Data ::
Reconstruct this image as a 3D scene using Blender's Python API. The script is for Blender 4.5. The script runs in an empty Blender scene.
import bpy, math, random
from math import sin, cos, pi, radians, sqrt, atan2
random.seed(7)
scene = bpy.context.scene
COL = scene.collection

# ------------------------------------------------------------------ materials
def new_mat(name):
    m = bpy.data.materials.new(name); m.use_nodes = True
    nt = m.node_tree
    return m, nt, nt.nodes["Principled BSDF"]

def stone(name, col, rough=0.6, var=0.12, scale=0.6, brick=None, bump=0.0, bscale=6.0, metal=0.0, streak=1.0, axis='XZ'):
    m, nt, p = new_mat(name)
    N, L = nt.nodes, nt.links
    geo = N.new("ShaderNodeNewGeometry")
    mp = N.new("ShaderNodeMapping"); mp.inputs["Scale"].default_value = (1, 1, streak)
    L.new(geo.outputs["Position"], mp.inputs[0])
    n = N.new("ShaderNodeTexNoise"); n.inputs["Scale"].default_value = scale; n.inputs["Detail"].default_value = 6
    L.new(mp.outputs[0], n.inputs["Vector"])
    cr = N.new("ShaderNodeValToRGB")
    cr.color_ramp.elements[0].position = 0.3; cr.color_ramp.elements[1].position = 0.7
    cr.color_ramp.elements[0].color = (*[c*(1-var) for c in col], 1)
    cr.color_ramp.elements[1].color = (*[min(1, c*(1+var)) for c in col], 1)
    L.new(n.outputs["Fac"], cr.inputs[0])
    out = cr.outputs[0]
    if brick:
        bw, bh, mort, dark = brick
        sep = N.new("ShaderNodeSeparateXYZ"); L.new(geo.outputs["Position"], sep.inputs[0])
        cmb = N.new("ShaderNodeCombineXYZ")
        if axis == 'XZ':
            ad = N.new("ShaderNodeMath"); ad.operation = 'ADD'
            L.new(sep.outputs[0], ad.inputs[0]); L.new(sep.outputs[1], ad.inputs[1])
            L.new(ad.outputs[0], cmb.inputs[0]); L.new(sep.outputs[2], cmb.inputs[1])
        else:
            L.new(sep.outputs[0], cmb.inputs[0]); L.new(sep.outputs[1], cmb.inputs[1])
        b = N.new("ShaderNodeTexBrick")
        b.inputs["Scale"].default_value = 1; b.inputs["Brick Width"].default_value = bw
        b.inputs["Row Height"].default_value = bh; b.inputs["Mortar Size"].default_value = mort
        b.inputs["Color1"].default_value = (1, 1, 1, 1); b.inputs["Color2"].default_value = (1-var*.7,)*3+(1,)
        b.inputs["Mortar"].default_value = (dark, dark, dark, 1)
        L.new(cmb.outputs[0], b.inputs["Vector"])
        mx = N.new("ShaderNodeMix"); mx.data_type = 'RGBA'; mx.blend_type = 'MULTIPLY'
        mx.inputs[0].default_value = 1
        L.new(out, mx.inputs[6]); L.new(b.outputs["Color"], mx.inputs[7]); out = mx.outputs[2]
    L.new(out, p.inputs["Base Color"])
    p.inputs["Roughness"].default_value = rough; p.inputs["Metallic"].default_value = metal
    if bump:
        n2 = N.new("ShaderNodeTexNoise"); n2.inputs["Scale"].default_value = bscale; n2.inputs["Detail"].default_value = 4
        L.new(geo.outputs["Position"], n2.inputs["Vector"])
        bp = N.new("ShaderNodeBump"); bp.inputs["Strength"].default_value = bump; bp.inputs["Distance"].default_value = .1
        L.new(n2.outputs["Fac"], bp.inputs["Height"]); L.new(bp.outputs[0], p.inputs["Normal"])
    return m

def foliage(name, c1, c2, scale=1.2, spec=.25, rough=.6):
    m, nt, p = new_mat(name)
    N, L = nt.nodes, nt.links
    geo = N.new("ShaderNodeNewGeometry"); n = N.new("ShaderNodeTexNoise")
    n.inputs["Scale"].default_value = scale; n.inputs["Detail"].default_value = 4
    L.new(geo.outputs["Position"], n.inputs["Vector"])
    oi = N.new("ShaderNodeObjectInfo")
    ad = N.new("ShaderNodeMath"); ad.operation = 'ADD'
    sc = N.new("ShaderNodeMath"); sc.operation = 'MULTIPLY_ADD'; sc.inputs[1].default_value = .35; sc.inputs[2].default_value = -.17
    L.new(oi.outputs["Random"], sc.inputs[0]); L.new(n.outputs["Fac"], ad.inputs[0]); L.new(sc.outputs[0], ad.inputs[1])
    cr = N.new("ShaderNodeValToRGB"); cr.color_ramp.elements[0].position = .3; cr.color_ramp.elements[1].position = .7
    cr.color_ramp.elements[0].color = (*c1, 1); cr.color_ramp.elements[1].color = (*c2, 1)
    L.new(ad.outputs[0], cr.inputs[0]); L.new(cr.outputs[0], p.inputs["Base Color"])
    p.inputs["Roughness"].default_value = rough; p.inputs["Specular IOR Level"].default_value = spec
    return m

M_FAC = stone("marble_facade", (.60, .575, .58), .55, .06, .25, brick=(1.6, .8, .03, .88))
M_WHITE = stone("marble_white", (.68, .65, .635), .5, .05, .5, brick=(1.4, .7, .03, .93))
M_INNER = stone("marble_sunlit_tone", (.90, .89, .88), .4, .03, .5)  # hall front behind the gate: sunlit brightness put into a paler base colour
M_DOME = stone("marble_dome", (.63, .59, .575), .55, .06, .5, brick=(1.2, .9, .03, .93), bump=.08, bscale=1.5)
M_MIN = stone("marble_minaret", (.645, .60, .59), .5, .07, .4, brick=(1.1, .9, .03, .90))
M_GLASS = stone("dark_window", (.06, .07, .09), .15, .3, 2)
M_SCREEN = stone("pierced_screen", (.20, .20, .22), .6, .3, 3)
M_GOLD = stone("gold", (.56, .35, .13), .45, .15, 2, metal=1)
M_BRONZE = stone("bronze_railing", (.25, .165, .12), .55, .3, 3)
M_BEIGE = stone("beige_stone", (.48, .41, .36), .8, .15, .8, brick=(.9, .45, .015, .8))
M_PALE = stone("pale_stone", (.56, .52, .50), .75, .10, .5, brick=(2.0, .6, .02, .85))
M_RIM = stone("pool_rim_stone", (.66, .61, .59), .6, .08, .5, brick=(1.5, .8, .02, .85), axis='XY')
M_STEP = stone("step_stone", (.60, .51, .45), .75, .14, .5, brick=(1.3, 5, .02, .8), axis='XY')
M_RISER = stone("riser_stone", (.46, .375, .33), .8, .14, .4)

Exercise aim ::
Without changing anything, quote the lines from the top of the data to the line that contains "COL = scene.collection", including that line.

Exercise output ::
Reconstruct this image as a 3D scene using Blender's Python API. The script is for Blender 4.5. The script runs in an empty Blender scene.
import bpy, math, random
from math import sin, cos, pi, radians, sqrt, atan2
random.seed(7)
scene = bpy.context.scene
COL = scene.collection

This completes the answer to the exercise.